Dari Abu Hurairah radhiyallahu
'anhu; Rasulullah shallallahu 'alaihi wa sallam bersabda:
" إِنَّ أَوَّلَ مَا يُحَاسَبُ بِهِ العَبْدُ يَوْمَ القِيَامَةِ
مِنْ عَمَلِهِ صَلَاتُهُ، فَإِنْ صَلُحَتْ فَقَدْ أَفْلَحَ وَأَنْجَحَ، وَإِنْ
فَسَدَتْ فَقَدْ خَابَ وَخَسِرَ، فَإِنْ انْتَقَصَ مِنْ فَرِيضَتِهِ شَيْءٌ، قَالَ
الرَّبُّ عَزَّ وَجَلَّ: انْظُرُوا هَلْ لِعَبْدِي مِنْ تَطَوُّعٍ فَيُكَمَّلَ
بِهَا مَا انْتَقَصَ مِنَ الفَرِيضَةِ، ثُمَّ يَكُونُ سَائِرُ عَمَلِهِ عَلَى
ذَلِكَ " [سنن الترمذي: صحيح]
"Sesungguhnya yang pertama
diperiksa pada seorang hamba di hari kiamat dari amalannya adalah shalat-nya,
maka jika sempurna maka beruntunglah ia dan selamatlah ia, dan jika rusak maka
celakalah ia dan rugilah ia. Kemudian jika ada sesuatu yang kurang dari shalat
wajibnya, Allah 'azza wa jalla berfirman: Periksalah, apakah hamba-Ku
memiliki shalat sunnah. Maka dengannya disempurnakan apa yang kurang dari
shalat wajibnya. Kemudian setelah itu amalan lain diperiksa seperti itu."
[Sunan Tirmidziy: Sahih]
Ø
Dari Tamim Ad-Dariy radhiyallahu 'anhu; Nabi ﷺ
bersabda:
" أَوَّلُ مَا
يُحَاسَبُ بِهِ الْعَبْدُ يَوْمَ الْقِيَامَةِ الصَّلَاةُ، فَإِنْ كَانَ
أَكْمَلَهَا كُتِبَتْ لَهُ كَامِلَةً، وَإِنْ لَمْ يَكُنْ أَكْمَلَهَا قَالَ
لِلْمَلَائِكَةِ: انْظُرُوا هَلْ تَجِدُونَ لِعَبْدِي مِنْ تَطَوُّعٍ،
فَأَكْمِلُوا بِهَا مَا ضَيَّعَ مِنْ فَرِيضَتِهِ، ثُمَّ الزَّكَاةُ، ثُمَّ
تُؤْخَذُ الْأَعْمَالُ عَلَى حَسَبِ ذَلِكَ " [مسند
أحمد: صحيح]
"Yang
pertama kali dihisab dari amalan seorang hamba pada hari kiamat adalah shalat.

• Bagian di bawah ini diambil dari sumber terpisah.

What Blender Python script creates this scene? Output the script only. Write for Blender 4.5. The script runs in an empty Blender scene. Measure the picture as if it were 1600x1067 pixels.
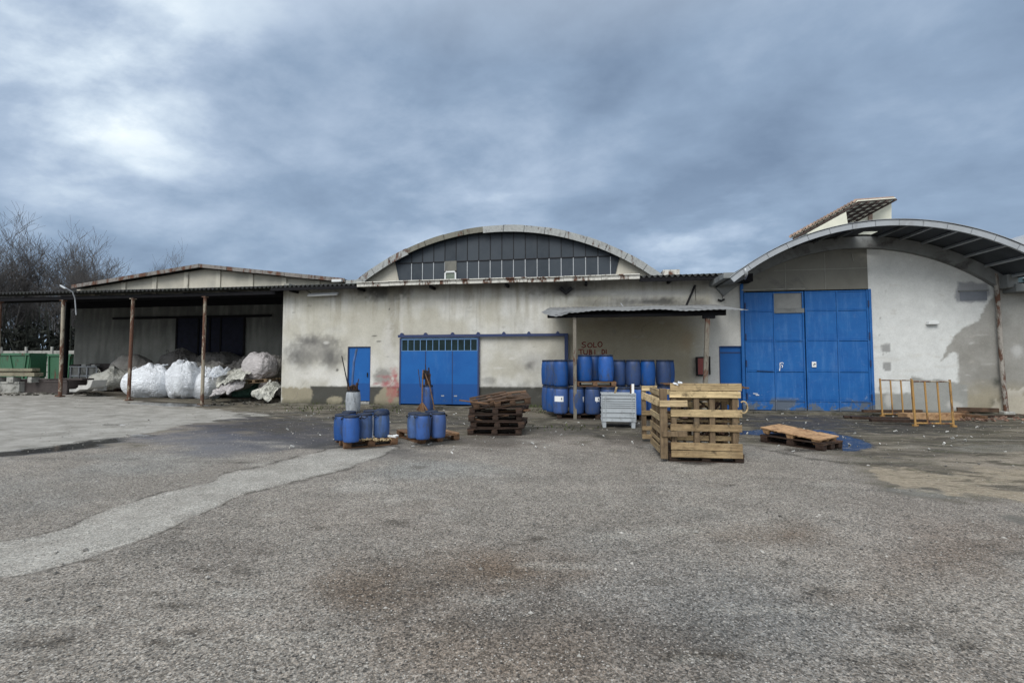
import bpy, bmesh, math, random
import numpy as np
from mathutils import Vector, Matrix, noise, Euler
random.seed(7)
R = math.radians
scn = bpy.context.scene
COL = scn.collection
# ------------------------------------------------------------------ camera
F = 720.0; CX = 800.0; CY = 533.5
PSI = R(9.0); PITCH = R(2.704); EYE = 1.55
fw = Vector((-math.sin(PSI)*math.cos(PITCH), math.cos(PSI)*math.cos(PITCH), math.sin(PITCH)))
rt = Vector((math.cos(PSI), math.sin(PSI), 0))
up = rt.cross(fw)
cam = bpy.data.cameras.new('camera'); cam.sensor_width = 36; cam.lens = F/1600*36
cam.clip_start = .05; cam.clip_end = 3000
co = bpy.data.objects.new('camera', cam); COL.objects.link(co); scn.camera = co
co.location = (0, 0, EYE); co.rotation_euler = (math.pi/2+PITCH, 0, PSI)
D = 15.9            # the front wall stands in the plane y = D

def ray(px, py): return fw + rt*((px-CX)/F) + up*((CY-py)/F)
def onY(px, py, Y=D):
    r = ray(px, py); t = Y/r.y
    return Vector((0, 0, EYE)) + r*t
def gz(x, y):
    def sm(a): a = np.clip(a, 0, 1); return a*a*(3-2*a)
    return .25*np.clip((-x-14.6)/7.2, 0, 1.2)*sm((y-9)/5.0)
def onZ(px, py, z=0.0):
    r = ray(px, py); t = (z-EYE)/r.z
    return Vector((0, 0, EYE)) + r*t
def onG(px, py):
    z = 0.0
    for _ in range(5):
        p = onZ(px, py, z); z = float(gz(p.x, p.y))
    p.z = z
    return p
def proj(x, y, z):
    dx, dy, dz = x, y, z-EYE
    w = dx*fw.x+dy*fw.y+dz*fw.z; w = np.where(w < .05, .05, w)
    return CX+F*(dx*rt.x+dy*rt.y)/w, CY-F*(dx*up.x+dy*up.y+dz*up.z)/w

# ------------------------------------------------------------------ numpy noise and masks
def vnoise(x, y, seed=0):
    xi = np.floor(x).astype(np.int64); yi = np.floor(y).astype(np.int64)
    xf = x-xi; yf = y-yi
    def h(a, b):
        n = (a*374761393+b*668265263+seed*1442695041) & 0xffffffff
        n = ((n ^ (n >> 13))*1274126177) & 0xffffffff
        return ((n ^ (n >> 16)) & 0xffff)/65535.0
    u = xf*xf*(3-2*xf); v = yf*yf*(3-2*yf)
    a = h(xi, yi)*(1-u)+h(xi+1, yi)*u; b = h(xi, yi+1)*(1-u)+h(xi+1, yi+1)*u
    return a*(1-v)+b*v
def fbm(x, y, seed=0, o=5):
    s = 0; a = .5; t = 0
    for i in range(o):
        s = s+a*vnoise(x*2**i, y*2**i, seed+i*17); t += a; a *= .55
    return s/t-.5
def ell(P, c, r, soft=.4, amp=.6, n=0, rot=0):
    dx = P[0]-c[0]; dy = P[1]-c[1]
    if rot:
        ca, sa = math.cos(rot), math.sin(rot); dx, dy = dx*ca+dy*sa, -dx*sa+dy*ca
    d = np.sqrt((dx/r[0])**2+(dy/r[1])**2)+amp*n
    return np.clip((1-d)/soft, 0, 1)
def pol(P, pts, soft=3.0, n=0, amp=0.0):
    x, y = P; ins = np.zeros(x.shape, bool); dm = np.full(x.shape, 1e9)
    k = len(pts)
    for i in range(k):
        x0, y0 = pts[i]; x1, y1 = pts[(i+1) % k]
        ex, ey = x1-x0, y1-y0
        t = np.clip(((x-x0)*ex+(y-y0)*ey)/(ex*ex+ey*ey+1e-9), 0, 1)
        dm = np.minimum(dm, np.hypot(x-x0-t*ex, y-y0-t*ey))
        c = ((y0 > y) != (y1 > y)) & (x < (x1-x0)*(y-y0)/((y1-y0) if y1 != y0 else 1e-9)+x0)
        ins ^= c
    sd = np.where(ins, dm, -dm)+amp*n
    return np.clip(sd/soft+.5, 0, 1)
def mix(c, col, m):
    m = np.clip(m, 0, 1)[:, None]; return c*(1-m)+np.array(col)[None, :]*m

# ------------------------------------------------------------------ mesh builder
class MB:
    def __init__(s): s.v = []; s.f = []; s.cut = []
    def add(s, vs, fs):
        o = len(s.v); s.cut.append((o, len(s.f))); s.v += [tuple(v) for v in vs]; s.f += [tuple(i+o for i in f) for f in fs]; return s
    def box(s, c, d, rot=None, taper=1.0):
        hx, hy, hz = d[0]/2, d[1]/2, d[2]/2
        vs = []
        for z in (-hz, hz):
            k = taper if z < 0 else 1
            for x, y in ((-hx, -hy), (hx, -hy), (hx, hy), (-hx, hy)): vs.append(Vector((x*k, y*k, z)))
        if rot is not None:
            m = rot if isinstance(rot, Matrix) else Euler(rot).to_matrix()
            vs = [m @ v for v in vs]
        c = Vector(c)
        return s.add([v+c for v in vs], [(0, 3, 2, 1), (4, 5, 6, 7), (0, 1, 5, 4), (1, 2, 6, 5), (2, 3, 7, 6), (3, 0, 4, 7)])
    def each(s, name, mat, parent=None, bevel=0):
        """one object for each added piece"""
        c = s.cut+[(len(s.v), len(s.f))]; r = []
        for (a, b), (a2, b2) in zip(c[:-1], c[1:]):
            m = MB(); m.v = s.v[a:a2]; m.f = [tuple(i-a for i in f) for f in s.f[b:b2]]; r.append(m.build(name, mat, parent, bevel=bevel))
        return r
    def bb(s, x0, x1, y0, y1, z0, z1):
        return s.box(((x0+x1)/2, (y0+y1)/2, (z0+z1)/2), (abs(x1-x0), abs(y1-y0), abs(z1-z0)))
    def bar(s, a, b, w, h, upv=(0, 0, 1)):
        a = Vector(a); b = Vector(b); d = b-a; L = d.length; d.normalize(); u = Vector(upv)
        if abs(d.dot(u)) > .98: u = Vector((0, 1, 0))
        sd = d.cross(u).normalized(); u = sd.cross(d)
        m = Matrix((sd, d, u)).transposed()
        return s.box((a+b)/2, (w, L, h), m)
    def tube(s, pts, rad, n=8, cap=True):
        pts = [Vector(p) for p in pts]
        if not hasattr(rad, '__len__'): rad = [rad]*len(pts)
        o = len(s.v); k = len(pts); ref = None
        for i, p in enumerate(pts):
            d = (pts[min(i+1, k-1)]-pts[max(i-1, 0)])
            if d.length < 1e-9: d = Vector((0, 0, 1))
            d.normalize()
            if ref is None:
                ref = Vector((1, 0, 0)) if abs(d.x) < .8 else Vector((0, 1, 0))
            a = (ref-d*ref.dot(d)).normalized(); ref = a; b = d.cross(a)
            for j in range(n):
                t = 2*math.pi*j/n; s.v.append(tuple(p+(a*math.cos(t)+b*math.sin(t))*rad[i]))
        for i in range(k-1):
            for j in range(n):
                s.f.append((o+i*n+j, o+i*n+(j+1) % n, o+(i+1)*n+(j+1) % n, o+(i+1)*n+j))
        if cap:
            s.f.append(tuple(o+j for j in range(n))[::-1]); s.f.append(tuple(o+(k-1)*n+j for j in range(n)))
        return s
    def lathe(s, prof, n=28, c=(0, 0, 0)):
        o = len(s.v); k = len(prof)
        for r, z in prof:
            for j in range(n):
                t = 2*math.pi*j/n; s.v.append((c[0]+r*math.cos(t), c[1]+r*math.sin(t), c[2]+z))
        for i in range(k-1):
            for j in range(n):
                s.f.append((o+i*n+j, o+i*n+(j+1) % n, o+(i+1)*n+(j+1) % n, o+(i+1)*n+j))
        s.f.append(tuple(o+j for j in range(n))[::-1]); s.f.append(tuple(o+(k-1)*n+j for j in range(n)))
        return s
    def prism(s, pts, a, b, axis='y'):
        """extrude a 2-D outline (x,z) along y from a to b"""
        k = len(pts); o = len(s.v); s.cut.append((o, len(s.f)))
        for q in (a, b):
            for x, z in pts: s.v.append((x, q, z) if axis == 'y' else (q, x, z) if axis == 'x' else (x, z, q))
        s.f.append(tuple(o+i for i in range(k))); s.f.append(tuple(o+k+i for i in range(k))[::-1])
        for i in range(k):
            j = (i+1) % k; s.f.append((o+i, o+k+i, o+k+j, o+j))
        return s
    def build(s, name, mat, parent=None, smooth=False, bevel=0, bseg=1, loc=None, recalc=True):
        me = bpy.data.meshes.new(name); me.from_pydata(s.v, [], s.f); 
        if recalc:
            bm = bmesh.new(); bm.from_mesh(me); bmesh.ops.recalc_face_normals(bm, faces=bm.faces); bm.to_mesh(me); bm.free()
        me.update()
        if mat: me.materials.append(mat)
        if smooth: me.polygons.foreach_set('use_smooth', [True]*len(me.polygons))
        o = bpy.data.objects.new(name, me); COL.objects.link(o)
        if parent: o.parent = parent
        if loc is not None: o.location = loc
        if bevel:
            m = o.modifiers.new('bevel', 'BEVEL'); m.width = bevel; m.segments = bseg; m.limit_method = 'ANGLE'; m.angle_limit = R(40)
        if smooth and bevel == 0 and smooth != 'all':
            pass
        return o
def autosmooth(o, ang=35):
    me = o.data
    bm = bmesh.new(); bm.from_mesh(me)
    for e in bm.edges:
        if len(e.link_faces) == 2 and e.calc_face_angle(0) > R(ang): e.smooth = False
    for f in bm.faces: f.smooth = True
    bm.to_mesh(me); bm.free()
    return o
def tag(o, label=None, cat=None, group=None, kind=None):
    if label: o['label'] = label
    if cat: o['category'] = cat
    if group: o['group'] = group
    if kind: o['kind'] = kind
    return o
def thing(name, label, cat, loc=(0, 0, 0), rz=0, group=None, rot=None):
    o = bpy.data.objects.new(name, None); COL.objects.link(o); o.empty_display_size = .2
    o.location = loc; o.rotation_euler = rot if rot else (0, 0, rz)
    return tag(o, label, cat, group)
def copy_tree(o, parent=None):
    c = o.copy(); COL.objects.link(c)
    if parent: c.parent = parent
    for ch in list(o.children): copy_tree(ch, c)
    return c
def dup(o, label, loc, rz=0, group=None, rot=None, scale=None):
    c = copy_tree(o); c.location = loc; c.rotation_euler = rot if rot else (0, 0, rz); c['label'] = label
    if group: c['group'] = group
    if scale: c.scale = scale
    return c
def setcol(o, cols, name='Col'):
    a = o.data.color_attributes.new(name, 'FLOAT_COLOR', 'POINT')
    c = np.ones((len(o.data.vertices), 4), np.float32); c[:, :3] = cols
    a.data.foreach_set('color', c.ravel())
def setfl(o, vals, name):
    a = o.data.attributes.new(name, 'FLOAT', 'POINT'); a.data.foreach_set('value', np.asarray(vals, np.float32))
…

Jika dia melengkapinya, maka akan ditulis secara lengkap. Jika dia tidak
melengkapinya, (Allah 'Azza wa Jalla) berfirman kepada para malaikat:
'Lihatlah, apakah kalian mendapatkan amalan sunnah dari hamba-Ku? lengkapilah
kewajiban yang kurang dipenuhinya dengan shalat sunnahnya! '. Lalu zakatnya
juga dihitung seperti ini, lantas semua amalnya juga." [Musnad Ahmad:
Shahih]
Ø Dari Abu Hurairah radhiyallahu 'anhu; Rasulullah shallallahu
'alaihi wasallam bersabda: Sesungguhnya Allah subhanahu wata'ala
berfirman dalam sebuah hadits qudsi:
«مَنْ عَادَى لِي وَلِيًّا فَقَدْ آذَنْتُهُ بِالحَرْبِ، وَمَا
تَقَرَّبَ إِلَيَّ عَبْدِي بِشَيْءٍ أَحَبَّ إِلَيَّ مِمَّا افْتَرَضْتُ عَلَيْهِ،
وَمَا يَزَالُ عَبْدِي يَتَقَرَّبُ إِلَيَّ بِالنَّوَافِلِ حَتَّى أُحِبَّهُ،
فَإِذَا أَحْبَبْتُهُ: كُنْتُ سَمْعَهُ الَّذِي يَسْمَعُ بِهِ، وَبَصَرَهُ الَّذِي
يُبْصِرُ بِهِ، وَيَدَهُ الَّتِي يَبْطِشُ بِهَا، وَرِجْلَهُ الَّتِي يَمْشِي
بِهَا، وَإِنْ سَأَلَنِي لَأُعْطِيَنَّهُ، وَلَئِنِ اسْتَعَاذَنِي لَأُعِيذَنَّهُ،
وَمَا تَرَدَّدْتُ عَنْ شَيْءٍ أَنَا فَاعِلُهُ تَرَدُّدِي عَنْ نَفْسِ
المُؤْمِنِ، يَكْرَهُ المَوْتَ وَأَنَا أَكْرَهُ مَسَاءَتَهُ» [صحيح البخاري ومسلم]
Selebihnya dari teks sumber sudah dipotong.